Classical composers range from the realistic to the idealistic. Some write music as a reflection of the world around them, others offer a more utopian vision. Most of us live hovering somewhere between the two, neither giving in with passive acceptance, nor grasping dewy-eyed at the unattainable. A Child of Our Time urges us to feel empathy for everyone and expresses the need for us to try and understand humankind’s ability to be selfish, prejudiced, and mean, without losing faith in our limitless potential to be considerate, compassionate, and loving. Tippett challenges us to understand those who disagree with us if we want to change their minds: ‘I would know my shadow and my light, so shall I at last be whole. Then courage, brother. Dare the grave passage. Here is no final grieving, but an abiding hope.’
But is hope is enough? We live in a ‘me’ society. We communicate predominantly with ‘I’- gadgets. We exist in social bubbles, clouds in which we can instantly ‘unfriend’ or cease to ‘follow’ anyone we do not agree with. It is not conducive to debate, tolerance, understanding, or compassion. The most ‘connected’ society of all time is, in a sense, the most disconnected. People can be very cruel to one another, and when offered the opportunity to do so anonymously reveal a fundamental darkness within. We do not have to own our opinions any more, still less their consequences.
Humanity feels more divided than ever. Yet humanity is always the solution. Ultimately the only solution. In bleak times, one looks for light. The younger generation fundamentally supports global collaboration, an understanding that together is stronger than alone. They are the children of our time. And they deserve more than hope. They deserve leadership. They deserve action that reflects their future, not our past – a past that, even if it ever existed, can never be restored.

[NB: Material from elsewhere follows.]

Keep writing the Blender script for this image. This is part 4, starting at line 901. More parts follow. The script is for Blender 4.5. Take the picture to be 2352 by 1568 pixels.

It is naïve to think that classical music can provide such action. It can build bridges, but only if the side it wants to reach is listening. To be frank, it is unlikely there are many Guardian-reading Tippett lovers who have opinions Tippett would like to affect! Music’s power to change lives depends on which lives are hearing it in the first place. Current events will make tonight’s* performance of A Child of Our Time more accessible and its message more meaningful, but unless the audience and performers are sufficiently moved to take that meaning away with them and use it to try and create change themselves, the music itself will have a hollow resonance.
In historical terms 75 years is clearly nothing – this piece proves that very well. But cultural evolution depends on someone saying that it doesn’t have to be like this. If music can inspire more people to say that, then it does have a purpose. It is a means to an end. The end is up to us.